The manger brings him healing and hope.
The two figures look at each other and it is
different than any look I ever saw while they were here on earth. It is a love
I have never witnessed. Not a marital affection anymore, but a completion. They
are both loving this baby and that is their bond now. No more co-dependence, no
more needy, impassioned strife. They are both who they were always meant to be
and so much more.
This is the only way they could have found redemption.

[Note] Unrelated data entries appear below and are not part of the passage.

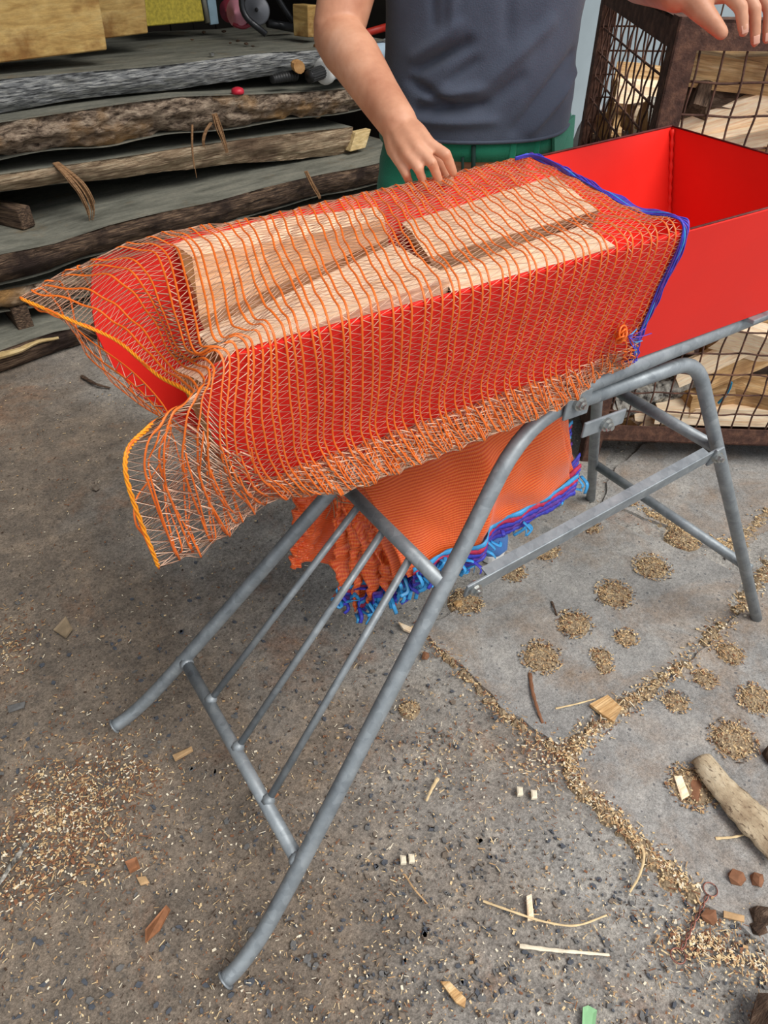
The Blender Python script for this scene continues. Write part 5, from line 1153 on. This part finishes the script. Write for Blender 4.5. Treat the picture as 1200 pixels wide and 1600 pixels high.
    mb2 = MB(); mb2.add(*tube_vf([(-0.03, -0.121, 1.0), (-0.028, -0.122, 0.975), (-0.030, -0.12, 0.94)], 0.003, 6)); mb2.build('fly_seam', M['green_dark'], tro, True)
    V, f = sheet([(0.132, -0.088, 1.03), (0.178, -0.03, 1.05), (0.184, -0.028, 0.985), (0.146, -0.078, 0.96)], 0.006); mesh_obj('pocket_flap', V, f, M['green_light'], tro)
    for a, b in (((0.133, -0.094, 1.028), (0.184, -0.034, 0.988)), ((0.18, -0.035, 1.048), (0.148, -0.084, 0.963))):
        mb2 = MB(); mb2.add(*tube_vf([a, b], 0.0012, 5)); mb2.build('stitching', M['green'], tro)
    V, f = sheet([(0.06, -0.128, 0.985), (0.125, -0.104, 0.985), (0.128, -0.102, 0.9), (0.062, -0.126, 0.9)], 0.005); mesh_obj('pocket', V, f, M['green'], tro)
    # ---------------- shoes
    for ank, toe, nm in ((ankL, tl, 'shoe'), (ankR, ankR + np.array([-0.03, -0.17, -0.085]), 'shoe')):
        mb = MB(); d = np.array([toe[0] - ank[0], toe[1] - ank[1], 0]); d /= np.linalg.norm(d); hl = np.array([ank[0], ank[1], 0]) - d * 0.055; Ls = np.linalg.norm((toe - hl)[:2])
        P = [hl + d * Ls * t + np.array([0, 0, z]) for t, z in ((0.02, 0.055), (0.15, 0.06), (0.35, 0.062), (0.55, 0.052), (0.75, 0.042), (0.92, 0.034), (1.0, 0.028))]
        v, f = tube_vf(P, [0.025, 0.036, 0.038, 0.042, 0.046, 0.04, 0.018], 18, True, [0.028, 0.036, 0.038, 0.032, 0.024, 0.017, 0.008]); v = np.array(v)
        v[:, 2] = np.maximum(v[:, 2], 0.018); mb.add(v, f); cap_ = mb.build(nm, M['shoe'], root, True)
        n_ = 32; s = np.array([-d[1], d[0], 0]); O_ = []
        for a in np.linspace(0, 2 * math.pi, n_, endpoint=False): O_.append(hl + d * (Ls * 0.5 + (Ls * 0.52) * math.cos(a)) + s * (0.043 * math.sin(a) * (1.08 + 0.12 * math.cos(a))))
        V = [tuple(p + np.array([0, 0, z])) for z in (0.001, 0.022) for p in O_]; f = [tuple(range(n_ - 1, -1, -1)), tuple(range(n_, 2 * n_))] + [(i, (i + 1) % n_, n_ + (i + 1) % n_, n_ + i) for i in range(n_)]
        mesh_obj('sole', V, f, M['white'], cap_)
man()

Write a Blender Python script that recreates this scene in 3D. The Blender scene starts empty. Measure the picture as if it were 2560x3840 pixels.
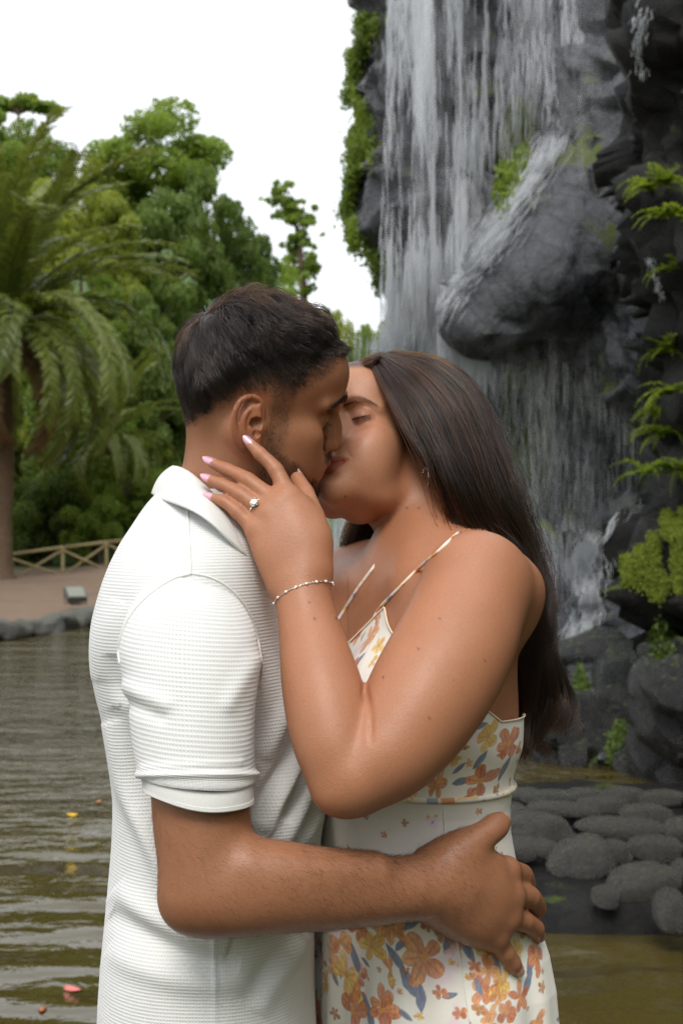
import bpy, bmesh, math, random
import numpy as np
from mathutils import Vector, Matrix, Euler
rng = np.random.default_rng(7)
random.seed(7)
scene = bpy.context.scene
COL = scene.collection

# ------------------------------------------------------------------ camera, sky, sun, exposure
CAM_D, CAM_Z, FPX, HOR = 1.6, 1.45, 5333.333, 1980.0
cam_data = bpy.data.cameras.new('camera')
cam_data.sensor_fit = 'VERTICAL'
cam_data.sensor_height = 36.0
cam_data.lens = 50.0
cam_data.shift_y = (1980.0 - 1920.0) / 3840.0
cam_data.clip_start = 0.05
cam_data.clip_end = 2000.0
cam_data.dof.use_dof = True
cam_data.dof.focus_distance = 1.50
cam_data.dof.aperture_fstop = 11.0
cam = bpy.data.objects.new('camera', cam_data)
cam.location = (0.0, -CAM_D, CAM_Z)
cam.rotation_euler = (math.radians(90), 0, 0)
COL.objects.link(cam)
scene.camera = cam

SUN_EL, SUN_AZ = math.radians(50), math.radians(-170)      # azimuth measured from +Y (into the picture) towards +X
world = bpy.data.worlds.new('World')
scene.world = world
world.use_nodes = True
wn = world.node_tree
wn.nodes.clear()
w_out = wn.nodes.new('ShaderNodeOutputWorld')
w_bg = wn.nodes.new('ShaderNodeBackground')
w_sky = wn.nodes.new('ShaderNodeTexSky')
w_sky.sky_type = 'NISHITA'
w_sky.sun_disc = False
w_sky.sun_elevation = SUN_EL
w_sky.sun_rotation = SUN_AZ
w_sky.dust_density = 4.0
w_sky.air_density = 1.0
w_sky.ozone_density = 1.0
w_mix = wn.nodes.new('ShaderNodeMixRGB')                # thin bright overcast: the clear sky mostly veiled by even white cloud
w_mix.inputs[0].default_value = 0.80
w_mix.inputs[2].default_value = (11.0, 11.3, 11.6, 1)
wn.links.new(w_sky.outputs[0], w_mix.inputs[1])
wn.links.new(w_mix.outputs[0], w_bg.inputs[0])
w_bg.inputs[1].default_value = 0.10
wn.links.new(w_bg.outputs[0], w_out.inputs[0])

sun_data = bpy.data.lights.new('sun', 'SUN')
sun_data.energy = 1.5
sun_data.angle = math.radians(22)
sun_data.color = (1.0, 0.955, 0.88)
sun = bpy.data.objects.new('sun', sun_data)
_sd = Vector((math.sin(SUN_AZ) * math.cos(SUN_EL), math.cos(SUN_AZ) * math.cos(SUN_EL), math.sin(SUN_EL)))
sun.rotation_euler = _sd.to_track_quat('Z', 'Y').to_euler()
sun.location = (0, 0, 30)
COL.objects.link(sun)

scene.view_settings.view_transform = 'Standard'
scene.view_settings.look = 'None'
scene.view_settings.exposure = 0.50
scene.view_settings.gamma = 1.0
scene.render.engine = 'CYCLES'
scene.cycles.use_denoising = True
scene.cycles.denoising_prefilter = 'NONE'
scene.cycles.use_adaptive_sampling = False
scene.cycles.max_bounces = 6
scene.cycles.transparent_max_bounces = 14
scene.cycles.sample_clamp_indirect = 6.0
scene.cycles.caustics_reflective = False
scene.cycles.caustics_refractive = False

# ------------------------------------------------------------------ helpers
def P(u, v, y):
    """a point at depth y on the sight line of photograph position (u, v) (2560 x 3840)"""
    d = y + CAM_D
    return np.array([(u - 1280.0) / FPX * d, y, CAM_Z + (HOR - v) / FPX * d])

def PP(*pts):
    return np.array([P(*p) for p in pts])

def px_of(co):
    d = co[:, 1] + CAM_D
    return 1280 + co[:, 0] / d * FPX, HOR - (co[:, 2] - CAM_Z) / d * FPX

def rotm(yaw, pitch, roll):
    y, p, r = math.radians(yaw), math.radians(pitch), math.radians(roll)
    cy, sy, cp, sp, cr, sr = math.cos(y), math.sin(y), math.cos(p), math.sin(p), math.cos(r), math.sin(r)
    return (np.array([[cy, -sy, 0], [sy, cy, 0], [0, 0, 1]]) @ np.array([[cp, 0, sp], [0, 1, 0], [-sp, 0, cp]])
            @ np.array([[1, 0, 0], [0, cr, -sr], [0, sr, cr]]))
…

They are unified by a baby in a
manger. I see them in a way I never saw when they were here. It would have been
a wonderful model to witness. I am happy to see it now. This is what a baby
does. He changes the beaten and downtrodden and wounded into worshipers. He
sobers the intoxicated with the intoxicating power of his love. He surprises
you at the reactions He draws out of your soul. But only when you find yourself
shipwrecked in his presence and you know you are a ragamuffin.
“We worship You…God of the second chance. Who took these, our failures, that stole the life we dreamed, and have given us life instead".